Hâlbuki hepiniz tribünlere oynarken Hz. Ali’nin “Bana bir harf öğretenin 40 yıl kölesi olurum.” sözünü dilinizden düşürmezsiniz. Yeri gelince Yavuz Sultan Selim’in hocasının atının ayağından sıçrayan çamura dahi kıymet verip beni bu kaftanımla gömün dediğini Osmanlıcılık adına anlatıp durursunuz. Kiminiz Atatürkçülük adına Gazi Mustafa Kemal’in “Öğretmenler, yeni nesil sizlerin eseri olacaktır!” sözünü tekrarlayıp durursunuz.
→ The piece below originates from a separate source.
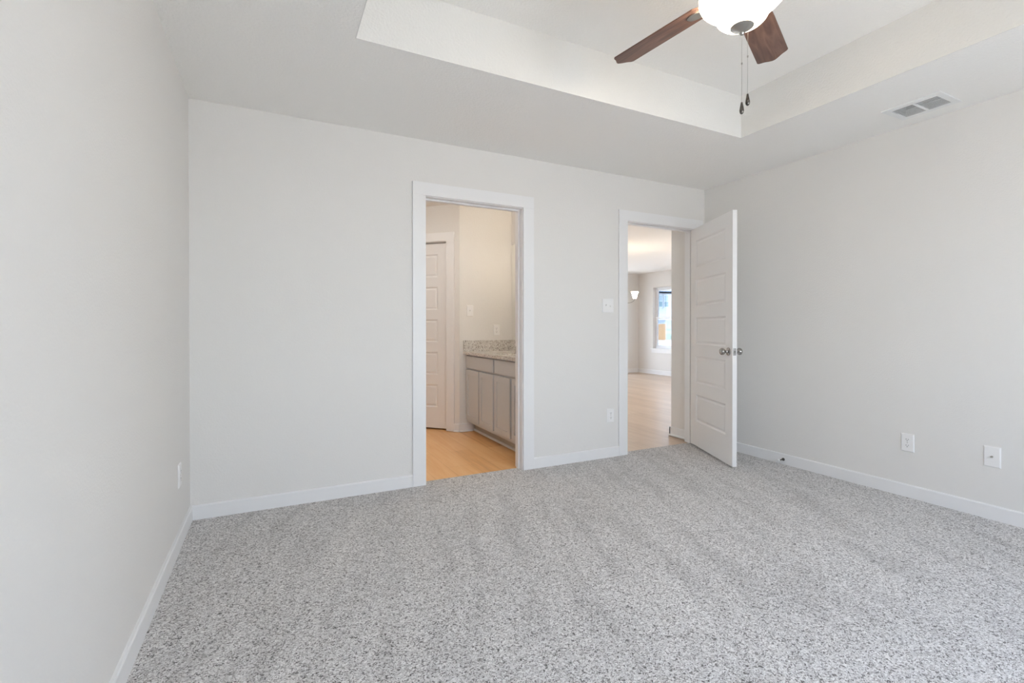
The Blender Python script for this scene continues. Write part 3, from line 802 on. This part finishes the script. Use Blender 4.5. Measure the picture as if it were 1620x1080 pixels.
def win(name, label, w, z0, z1, loc, rz, units, th=0.15, sill=True, pane=None):
    """window in an opening: local X across (0..w), local +Y to the outside, wall inner face at y=0."""
    root = thing(name, label, 'window', loc, rz, kind='structure')
    uw = w / units
    f = 0.035
    for u in range(units):
        a, b = u * uw, (u + 1) * uw
        fr = MB()
        fr.box(a, a + f, th - 0.07, th - 0.01, z0, z1); fr.box(b - f, b, th - 0.07, th - 0.01, z0, z1)
        fr.box(a + f, b - f, th - 0.07, th - 0.01, z0, z0 + f); fr.box(a + f, b - f, th - 0.07, th - 0.01, z1 - f, z1)
        fr.make('window_frame', M_vinyl, parent=root, bevel=0.002)
        zm = (z0 + z1) / 2
        for lo_, hi_, y in ((z0 + f, zm + 0.02, th - 0.055), (zm - 0.02, z1 - f, th - 0.030)):
            s_ = MB(); q = 0.030
            s_.box(a + f, a + f + q, y - 0.012, y + 0.012, lo_, hi_); s_.box(b - f - q, b - f, y - 0.012, y + 0.012, lo_, hi_)
            s_.box(a + f + q, b - f - q, y - 0.012, y + 0.012, lo_, lo_ + q + 0.008); s_.box(a + f + q, b - f - q, y - 0.012, y + 0.012, hi_ - q - 0.008, hi_)
            sash = s_.make('sash', M_vinyl, parent=root, bevel=0.002)
            MB().box(a + f + q, b - f - q, y - 0.002, y + 0.002, lo_ + q, hi_ - q).make('pane', pane or M_glass, parent=sash)
    if sill:
        MB().box(-0.06, w + 0.06, -0.03, th - 0.07, z0 - 0.02, z0 + 0.002).make('window_sill', M_trim, parent=root, bevel=0.003)
        MB().box(-0.035, w + 0.035, -0.014, -0.0005, z0 - 0.105, z0 - 0.0205).make('apron', M_trim, parent=root, bevel=0.002)
    return root
win('window_1', 'white window in the living room looking out to the fence and house', 1.85, 0.615, 2.07, (LX, 8.80, 0), R(-90), 2, pane=M_tint)
win('window_2', 'unseen tall living room window beyond the door corner, enlarged for daylight', 2.50, 0.05, 2.07, (LX, 6.50, 0), R(-90), 2, sill=False)  # hidden window, enlarged to let more daylight into the living room
for i, (a, b) in enumerate(REARW):
    win('window_%d' % (3 + i), ['bedroom window behind the camera at left', 'bedroom window behind the camera at right'][i], b - a, WZ0, WZ1, (b, YF, 0), R(180), 1)
    portal(((a + b) / 2, YF - 0.16, (WZ0 + WZ1) / 2), (R(90), 0, 0), b - a, WZ1 - WZ0)
portal((LX + 0.16, (6.95 + 8.8) / 2, 1.34), (R(90), 0, R(90)), 1.85, 1.455)
portal((LX + 0.16, 5.25, 1.06), (R(90), 0, R(90)), 2.50, 2.02)

win('window_5', 'tall window added to brighten the living room, left of the far corner, out of view', 1.15, 0.05, 2.07, (6.35, LY, 0), 0, 1, sill=False)  # added opening, placed unseen to brighten the living room without lighting the leaf
portal((6.925, LY + 0.16, 1.06), (R(-90), 0, 0), 1.15, 2.02)

# chandelier: its right-hand shade shows in the doorway
ch = thing('chandelier', 'chandelier with upturned opal glass shades in the living room', 'chandelier', (5.18, 6.345, H))
MB().lathe([(0, 0), (0.06, 0), (0.058, -0.012), (0.02, -0.03), (0, -0.03)], 28).make('canopy', M_nickel, parent=ch, smooth=True)
MB().tube([(0, 0, -0.02), (0, 0, -0.60)], 0.005, 8).make('rod', M_nickel, parent=ch)
MB().lathe([(0, -0.58), (0.012, -0.59), (0.030, -0.64), (0.018, -0.72), (0.034, -0.80), (0.026, -0.85), (0.010, -0.88), (0, -0.89)], 24).make('column', M_nickel, parent=ch, smooth=True)
a0 = math.atan2(6.24 - 6.35, 5.40 - 5.17)
for k in range(3):
    a = a0 + k * 2 * PI / 3
    c, s = math.cos(a), math.sin(a)
    pts = [(r * c, r * s, z) for r, z in smooth_poly([(0.02, -0.82), (0.09, -0.90), (0.17, -0.915), (0.235, -0.885), (0.255, -0.85)], 4)]
    arm = MB().tube(pts, 0.006, 8).make('arm', M_nickel, parent=ch, smooth=True)
    T_ = Matrix.Translation((0.255 * c, 0.255 * s, 0))
    MB().lathe([(0, -0.865), (0.012, -0.862), (0.022, -0.85), (0.022, -0.842), (0, -0.842)], 16, T_).make('socket_cup', M_nickel, parent=arm, smooth=True)
    MB().lathe([(0.0, -0.842), (0.026, -0.842), (0.034, -0.82), (0.042, -0.79), (0.049, -0.76), (0.062, -0.732), (0.058, -0.732), (0.045, -0.76), (0.038, -0.79), (0.030, -0.82), (0.0, -0.838)], 24, T_).make('lamp_shade', M_cshade, parent=arm, smooth=True)

# ------------------------------------------------------------------ roof and outdoors
S('roof', MB().box(XL - 0.6, LX + 0.55, YF - 0.6, LY + 0.6, 2.86, 2.96), M_shingle, 'roof over the rooms', 'roof')
gable = MB()
gable.box(XL - 0.15, LX + 0.15, YF - 0.15, YF - 0.02, H + 0.01, 2.86); gable.box(XL - 0.15, LX + 0.15, LY + 0.02, LY + 0.15, H + 0.045, 2.86)
gable.box(XL - 0.15, XL - 0.02, YF - 0.02, LY + 0.02, H + 0.05, 2.86); gable.box(LX + 0.02, LX + 0.15, YF - 0.02, LY + 0.02, H + 0.05, 2.86)
S('wall_attic', gable, M_siding, 'outer wall strip under the roof', 'wall')
S('ground', MB().box(-60, 140, -60, 140, -0.35, -0.22), M_ground, 'pale sunlit ground outside the living room window', 'ground')

HXc, HYc = 39.2, 41.6
nb = thing('house', 'pale two-storey house with dark eave seen through the living room window', 'house', (HXc, HYc, -0.22), R(-8))
MB().box(-7, 7, 0, 8, 0, 5.25).make('walls', M_siding, parent=nb)
rf = MB()
v = [rf.bm.verts.new(c) for c in ((-7.5, -0.5, 5.42), (7.5, -0.5, 5.42), (7.5, 8.5, 5.42), (-7.5, 8.5, 5.42), (-3.5, 4.0, 6.6), (3.5, 4.0, 6.6))]
for f in ((3, 2, 1, 0), (0, 1, 5, 4), (1, 2, 5), (2, 3, 4, 5), (3, 0, 4)): rf.bm.faces.new([v[i] for i in f])
rf.make('roof', M_houseroof, parent=nb)
MB().box(-7.5, 7.5, -0.54, -0.50, 5.36, 5.46).make('eave_board', M_darktrim, parent=nb)
MB().box(-7.0, 7.0, -0.03, 0.0, 5.12, 5.20).make('frieze_board', M_greytrim, parent=nb)
for x in (0.57, 1.38, -1.6, -3.4, 3.6, 5.2):
    o = MB().box(-0.31, 0.31, -0.06, 0.0, 3.65, 5.06).make('window', M_vinyl, parent=nb, loc=(x, 0, 0))
    MB().box(-0.25, 0.25, -0.08, -0.05, 3.71, 4.30).make('pane', M_farglass, parent=o)
    MB().box(-0.25, 0.25, -0.075, -0.05, 4.38, 5.0).make('pane', M_farglass2, parent=o)
for x in (0.57, 1.24, -1.6, -3.4):
    o = MB().box(-0.31, 0.31, -0.06, 0.0, 0.9, 2.3).make('window', M_vinyl, parent=nb, loc=(x, 0, 0))
    MB().box(-0.25, 0.25, -0.08, -0.05, 1.0, 2.22).make('pane', M_farglass, parent=o)
MB().box(0.90, 1.00, -0.06, 0.0, 3.5, 5.12).make('downspout', M_greytrim, parent=nb)
fe = thing('fence', 'orange cedar privacy fence outside the living room window', 'fence', (37.1, 38.6, -0.22), R(-8))
MB().box(-3.0, 0.6, 0, 0.03, 0, 1.72).make('fence_boards', M_fence, parent=fe)
for x in (-2.9, -1.2, 0.5):
    MB().box(x - 0.045, x + 0.045, 0.03, 0.12, 0, 1.6).make('post', M_fence, parent=fe)
ga = thing('garage', 'pale blue garage at the right of the fence outside', 'garage', (40.65, 38.85, -0.22), R(-8))
MB().box(-2.2, 3.5, 0, 2.3, 0, 2.15).make('walls', M_blue, parent=ga)
MB().box(-2.35, 3.65, -0.15, 2.4, 2.15, 2.25).make('roof', M_vinyl, parent=ga)
hg = MB()
nx, nz = 60, 8
for i in range(nx):
    for k in range(3):
        x = i * 0.085 + random.uniform(-0.03, 0.03); r = random.uniform(0.13, 0.2)
        bmesh.ops.create_icosphere(hg.bm, subdivisions=1, radius=r, matrix=Matrix.Translation((x, random.uniform(-0.12, 0.12), 0.10 + 0.09 * k)))
hg.make('hedge', M_shrub, loc=(38.55, 38.45, -0.22), rz=R(-8), label='low green hedge in front of the pale blue garage', cat='hedge')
Peki, Atatürk’ün öğretmenlerden istediği fikri hür, vicdanı hür, irfanı hür nesiller yetiştirmesi için hangi ortamı sağladınız? Bugün öğretmen özgür değildir! Siyasiler ve onların sendikalarının kıskacında yaşamaya çalışan öğretmen, size böyle nesilleri nasıl yetiştirecek hele bir söyleyin! Ben de öğretmenim, uygulayayım!
Bunları yapmadıkça, gölge etmeyin, başka ihsan istemeyiz!